Can you place Aspen in context alongside other pivotal artist magazines in history?
It was one of many fascinating and innovative artists’ magazines published in the postwar period. Other boxed and multimedia publications include SMS, Fluxus, and Decollage. These publications were artistically significant in that they reflect the changes in art during this time period – i.e. the trend for artists to work in new and different media. However they also reflect the ideological and political aspirations of these artists to make their work accessible and reach wider audiences.
Is there a contemporary example of something similar?
Today so many online publications, even mainstream ones such as the New York Times are multimedia, including videos, audio, etc. – in some ways these inherit the notion of a multimedia multimedia platform that Aspen tried to embody. There are also a handful of limited edition artists’ periodicals that utilize a boxed or multimedia format. Something like Visionnaire, while different than Aspen in its luxury format, is one example. There are also online publications, such as Triple Canopy that are thinking about the relationship between traditional print and online multimedia publications in self-reflexive ways.
Describe the history of artist magazines – why are they important?
Artists’ magazines have been essential for avant-garde movements going back to the early 20th century.They were important vehicles for defining artistic agendas and circulating ideas and manifestos. In the postwar period they became especially important within the context of conceptual art, which so often depended on textual and/or photographic documentation. They have also been extremely important to various kinds of alternative artistic practices and communities – from the feminist art movement, to performance art, Earth art and video – offering an alterative to mainstream media coverage.
What is the state of the genre?
Today, a moment of unquestionable crisis and transition for print media – artists are both revisiting and expanding upon these earlier practices, with a renewed interest in the potential of the magazine, even as they reflect upon its transformation by new digital technologies, online communication, and social media. At the same time, artists are returning to the printed page, as we see in the recent proliferation of artists’ periodicals and zines, as well as conferences, fairs, exhibitions, and academic programs devoted to such publishing activities.

Here is a short excerpt from her book:
Artists’ magazines were produced and distributed not according to the motives of profit but according to the artistic, social, and political ideals they sought to convey. Edited and designed in loft spaces and distributed at independent and artist-run bookstores such as Printed Matter in New York and Art Metropole in Toronto— or sometimes given away for free— these publications were influential well beyond their limited circulations and brief life spans.
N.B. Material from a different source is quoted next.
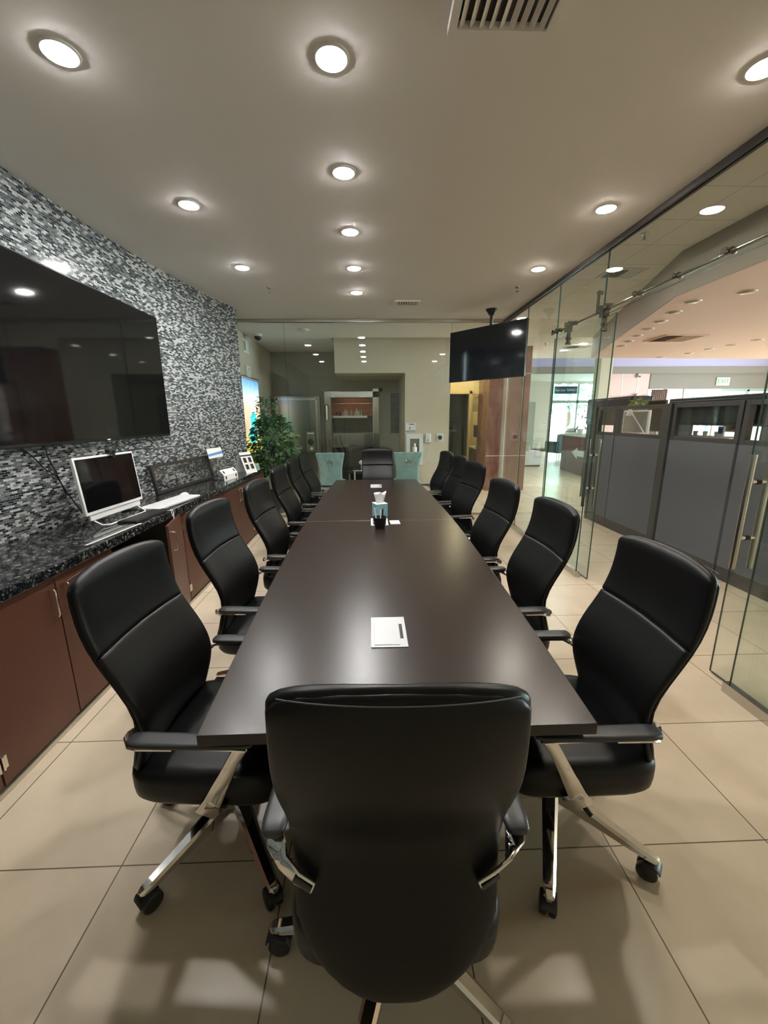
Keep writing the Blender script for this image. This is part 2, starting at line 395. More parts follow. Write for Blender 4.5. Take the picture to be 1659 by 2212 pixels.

Against the slickness of mainstream art magazines with their glossy finish and high-quality color reproductions, artists’ magazines expressed anticommercial, egalitarian sentiments through their unpretentious, do-it-yourself formats, such as mimeograph and newsprint. Often penniless, they relied on grants, meager advertising, and subscription revenue and the (usually uncompensated) intellectual labor of their editors and contributors. Their advertising sections were more likely to broadcast political statements or promote nonprofit spaces than to sponsor commercial galleries.
Criticism and exhibition reviews were replaced by artists’ projects, writings, and interviews, through which artists “talked back” to critics and took charge of the public discourse around their work. Letters to the editor became sites of protest, expressions of solidarity, and occasions for inside jokes. Mastheads reveal how the divisions of labor between editors, critics, designers, and writers blurred and overlapped, giving way to new kinds of collaboration rooted in intellectual exchange and camaraderie.
Magazines track the formation of such relationships, and record conflicts and differences of opinion—disagreements over which editors resigned, friendships dissolved, and sometimes publications themselves even came to an end. —(Gwen Allen, Artists’ Magazines: An Alternative Space for Art. MIT Press, 2011, p. 8)
You can hear more from Gwen Allen Jan. 22 at 6pm in the Emily Carr University Theatre (Room SB301). The lecture is in conjunction with the ongoing exhibition Aspen Magazine: 1965–1971 at Emily Carr and is free to attend.